WHAT TO PRODUCE
Print the records below exactly as they appear.

EXTRACTED ENTRIES
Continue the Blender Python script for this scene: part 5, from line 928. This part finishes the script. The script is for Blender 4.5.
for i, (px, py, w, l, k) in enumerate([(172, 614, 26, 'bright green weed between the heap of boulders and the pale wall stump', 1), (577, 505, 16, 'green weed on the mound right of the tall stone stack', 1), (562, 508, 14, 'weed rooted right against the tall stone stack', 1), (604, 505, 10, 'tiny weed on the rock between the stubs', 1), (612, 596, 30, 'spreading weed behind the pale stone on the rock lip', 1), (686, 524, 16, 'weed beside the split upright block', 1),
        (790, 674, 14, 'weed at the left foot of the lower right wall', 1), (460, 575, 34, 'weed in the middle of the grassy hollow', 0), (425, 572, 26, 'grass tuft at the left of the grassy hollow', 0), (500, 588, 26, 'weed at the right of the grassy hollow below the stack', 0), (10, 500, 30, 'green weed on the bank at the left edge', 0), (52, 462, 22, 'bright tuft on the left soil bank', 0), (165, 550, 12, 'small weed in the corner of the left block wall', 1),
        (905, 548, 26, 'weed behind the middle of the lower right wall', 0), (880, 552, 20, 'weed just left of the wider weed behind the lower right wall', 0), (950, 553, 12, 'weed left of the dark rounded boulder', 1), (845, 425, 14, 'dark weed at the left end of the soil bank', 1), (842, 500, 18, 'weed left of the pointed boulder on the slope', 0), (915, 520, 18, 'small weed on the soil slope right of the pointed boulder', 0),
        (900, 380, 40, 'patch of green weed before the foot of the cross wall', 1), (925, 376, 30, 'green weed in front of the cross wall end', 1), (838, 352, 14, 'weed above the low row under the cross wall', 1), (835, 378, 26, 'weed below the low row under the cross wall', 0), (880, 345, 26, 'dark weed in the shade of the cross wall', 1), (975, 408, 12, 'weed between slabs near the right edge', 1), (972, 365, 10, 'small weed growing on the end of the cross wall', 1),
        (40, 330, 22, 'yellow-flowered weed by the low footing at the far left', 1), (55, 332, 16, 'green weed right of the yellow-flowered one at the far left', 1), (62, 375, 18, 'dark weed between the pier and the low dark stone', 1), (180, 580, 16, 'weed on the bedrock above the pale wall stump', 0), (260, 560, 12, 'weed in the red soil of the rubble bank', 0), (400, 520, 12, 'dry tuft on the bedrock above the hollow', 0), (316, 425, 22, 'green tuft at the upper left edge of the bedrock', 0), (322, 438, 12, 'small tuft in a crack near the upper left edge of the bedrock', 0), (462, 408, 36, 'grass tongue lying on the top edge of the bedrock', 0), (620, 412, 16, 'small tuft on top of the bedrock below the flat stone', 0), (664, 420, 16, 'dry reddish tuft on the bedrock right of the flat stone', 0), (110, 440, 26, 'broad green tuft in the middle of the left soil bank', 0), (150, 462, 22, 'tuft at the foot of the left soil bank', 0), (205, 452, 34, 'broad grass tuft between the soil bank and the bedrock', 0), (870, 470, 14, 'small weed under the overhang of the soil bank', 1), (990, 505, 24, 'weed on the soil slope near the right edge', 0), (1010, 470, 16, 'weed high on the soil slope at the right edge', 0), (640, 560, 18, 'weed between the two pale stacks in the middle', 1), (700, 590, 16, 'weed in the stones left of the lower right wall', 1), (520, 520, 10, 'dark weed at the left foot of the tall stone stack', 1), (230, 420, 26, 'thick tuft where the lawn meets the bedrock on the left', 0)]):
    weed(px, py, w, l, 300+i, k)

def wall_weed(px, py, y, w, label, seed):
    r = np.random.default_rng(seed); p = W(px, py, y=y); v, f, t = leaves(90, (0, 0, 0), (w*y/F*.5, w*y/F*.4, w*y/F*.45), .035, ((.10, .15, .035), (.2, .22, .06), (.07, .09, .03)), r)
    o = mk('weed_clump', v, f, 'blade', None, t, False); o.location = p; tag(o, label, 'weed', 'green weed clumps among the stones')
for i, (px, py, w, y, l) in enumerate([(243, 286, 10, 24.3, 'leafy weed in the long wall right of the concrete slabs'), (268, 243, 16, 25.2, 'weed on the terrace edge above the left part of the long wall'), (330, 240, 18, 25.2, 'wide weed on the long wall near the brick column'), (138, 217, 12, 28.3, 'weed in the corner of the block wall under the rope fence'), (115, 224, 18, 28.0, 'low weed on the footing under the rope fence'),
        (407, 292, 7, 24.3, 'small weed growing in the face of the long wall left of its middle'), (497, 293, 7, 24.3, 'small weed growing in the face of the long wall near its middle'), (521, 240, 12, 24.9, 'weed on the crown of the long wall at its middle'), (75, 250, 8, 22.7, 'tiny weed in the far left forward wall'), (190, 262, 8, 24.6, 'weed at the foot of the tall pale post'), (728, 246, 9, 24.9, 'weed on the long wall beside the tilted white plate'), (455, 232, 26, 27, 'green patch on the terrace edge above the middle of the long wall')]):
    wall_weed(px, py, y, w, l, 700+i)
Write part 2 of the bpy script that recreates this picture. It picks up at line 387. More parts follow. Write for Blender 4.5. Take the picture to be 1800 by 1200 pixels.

RESULT OF THIS TASK
Continue the Blender Python script for this scene: part 5, from line 928. This part finishes the script. The script is for Blender 4.5.
for i, (px, py, w, l, k) in enumerate([(172, 614, 26, 'bright green weed between the heap of boulders and the pale wall stump', 1), (577, 505, 16, 'green weed on the mound right of the tall stone stack', 1), (562, 508, 14, 'weed rooted right against the tall stone stack', 1), (604, 505, 10, 'tiny weed on the rock between the stubs', 1), (612, 596, 30, 'spreading weed behind the pale stone on the rock lip', 1), (686, 524, 16, 'weed beside the split upright block', 1),
        (790, 674, 14, 'weed at the left foot of the lower right wall', 1), (460, 575, 34, 'weed in the middle of the grassy hollow', 0), (425, 572, 26, 'grass tuft at the left of the grassy hollow', 0), (500, 588, 26, 'weed at the right of the grassy hollow below the stack', 0), (10, 500, 30, 'green weed on the bank at the left edge', 0), (52, 462, 22, 'bright tuft on the left soil bank', 0), (165, 550, 12, 'small weed in the corner of the left block wall', 1),
        (905, 548, 26, 'weed behind the middle of the lower right wall', 0), (880, 552, 20, 'weed just left of the wider weed behind the lower right wall', 0), (950, 553, 12, 'weed left of the dark rounded boulder', 1), (845, 425, 14, 'dark weed at the left end of the soil bank', 1), (842, 500, 18, 'weed left of the pointed boulder on the slope', 0), (915, 520, 18, 'small weed on the soil slope right of the pointed boulder', 0),
        (900, 380, 40, 'patch of green weed before the foot of the cross wall', 1), (925, 376, 30, 'green weed in front of the cross wall end', 1), (838, 352, 14, 'weed above the low row under the cross wall', 1), (835, 378, 26, 'weed below the low row under the cross wall', 0), (880, 345, 26, 'dark weed in the shade of the cross wall', 1), (975, 408, 12, 'weed between slabs near the right edge', 1), (972, 365, 10, 'small weed growing on the end of the cross wall', 1),
        (40, 330, 22, 'yellow-flowered weed by the low footing at the far left', 1), (55, 332, 16, 'green weed right of the yellow-flowered one at the far left', 1), (62, 375, 18, 'dark weed between the pier and the low dark stone', 1), (180, 580, 16, 'weed on the bedrock above the pale wall stump', 0), (260, 560, 12, 'weed in the red soil of the rubble bank', 0), (400, 520, 12, 'dry tuft on the bedrock above the hollow', 0), (316, 425, 22, 'green tuft at the upper left edge of the bedrock', 0), (322, 438, 12, 'small tuft in a crack near the upper left edge of the bedrock', 0), (462, 408, 36, 'grass tongue lying on the top edge of the bedrock', 0), (620, 412, 16, 'small tuft on top of the bedrock below the flat stone', 0), (664, 420, 16, 'dry reddish tuft on the bedrock right of the flat stone', 0), (110, 440, 26, 'broad green tuft in the middle of the left soil bank', 0), (150, 462, 22, 'tuft at the foot of the left soil bank', 0), (205, 452, 34, 'broad grass tuft between the soil bank and the bedrock', 0), (870, 470, 14, 'small weed under the overhang of the soil bank', 1), (990, 505, 24, 'weed on the soil slope near the right edge', 0), (1010, 470, 16, 'weed high on the soil slope at the right edge', 0), (640, 560, 18, 'weed between the two pale stacks in the middle', 1), (700, 590, 16, 'weed in the stones left of the lower right wall', 1), (520, 520, 10, 'dark weed at the left foot of the tall stone stack', 1), (230, 420, 26, 'thick tuft where the lawn meets the bedrock on the left', 0)]):
    weed(px, py, w, l, 300+i, k)

def wall_weed(px, py, y, w, label, seed):
    r = np.random.default_rng(seed); p = W(px, py, y=y); v, f, t = leaves(90, (0, 0, 0), (w*y/F*.5, w*y/F*.4, w*y/F*.45), .035, ((.10, .15, .035), (.2, .22, .06), (.07, .09, .03)), r)
    o = mk('weed_clump', v, f, 'blade', None, t, False); o.location = p; tag(o, label, 'weed', 'green weed clumps among the stones')
for i, (px, py, w, y, l) in enumerate([(243, 286, 10, 24.3, 'leafy weed in the long wall right of the concrete slabs'), (268, 243, 16, 25.2, 'weed on the terrace edge above the left part of the long wall'), (330, 240, 18, 25.2, 'wide weed on the long wall near the brick column'), (138, 217, 12, 28.3, 'weed in the corner of the block wall under the rope fence'), (115, 224, 18, 28.0, 'low weed on the footing under the rope fence'),
        (407, 292, 7, 24.3, 'small weed growing in the face of the long wall left of its middle'), (497, 293, 7, 24.3, 'small weed growing in the face of the long wall near its middle'), (521, 240, 12, 24.9, 'weed on the crown of the long wall at its middle'), (75, 250, 8, 22.7, 'tiny weed in the far left forward wall'), (190, 262, 8, 24.6, 'weed at the foot of the tall pale post'), (728, 246, 9, 24.9, 'weed on the long wall beside the tilted white plate'), (455, 232, 26, 27, 'green patch on the terrace edge above the middle of the long wall')]):
    wall_weed(px, py, y, w, l, 700+i)
Write part 2 of the bpy script that recreates this picture. It picks up at line 387. More parts follow. Write for Blender 4.5. Take the picture to be 1800 by 1200 pixels.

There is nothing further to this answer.